Luthers nagels konden al weer snel in de aangroeistand, want hij werd samen met negen andere kopstukken naar voren geroepen. De beste man werd uiteindelijk zelfs vierde, waarvoor hulde. Hij hield daarmee Ralf Czogallik (vijfde), Jacqueline Dersjant (zesde), Wouter van Twillert (zevende), Marieke Zwartscholten (achtste), Indra Simons (negende) en Ashvin Ghisyawan achter zich. Daarmee bleven er nog drie gladiatoren over, te weten één dame (Isabelle Hattink) geflankeerd door Peter van der Lingen en Damon Pijlman. Isabelle legde beslag op plek drie, waarna Damon met zijn laatste greep uit de Award-tas (en die is heeeel groot) de hoofdprijs voor zich opeiste. Met de kenmerkende brede grijns en onder luid applaus kreeg hij de zoveelste veer in zijn r##t, die daarmee verdacht veel op de achterkant van een pauw begint te lijken. Damon eindigde met zestien (!) Master Awards tegen de al even magistrale twaalf prijswinnende foto’s van Peter.
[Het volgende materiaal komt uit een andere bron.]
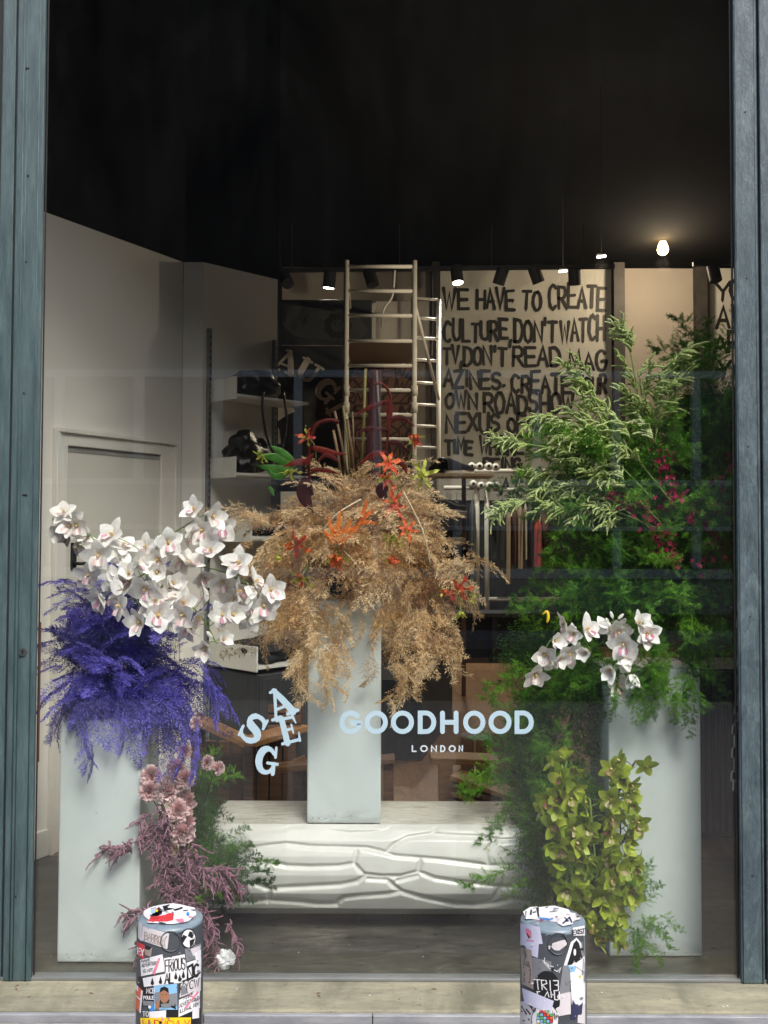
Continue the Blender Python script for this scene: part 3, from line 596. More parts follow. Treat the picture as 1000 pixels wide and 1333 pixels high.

“De beste fotografen staan hier ook echt op het podium”, fluisterde collega Leonard me toe. “Dat is nu al de kracht van de Masters.” Hij heeft volkomen gelijk, en deelde daarmee terecht een heel groot compliment uit aan Christiaan en Erwin. Rest mij te zeggen: de Facebookpagina van de Masters telt bijna 1000 Likes. Jij, de lezer van dit verhaal, bent er daar waarschijnlijk al één van. Ik stel voor dat je er volgend jaar ook bij bent. Of weer bij bent. Niet alleen vanwege de gezelligheid, het netwerken en de grootheden die er spreken. Misschien klappen we volgend jaar wel voor jou.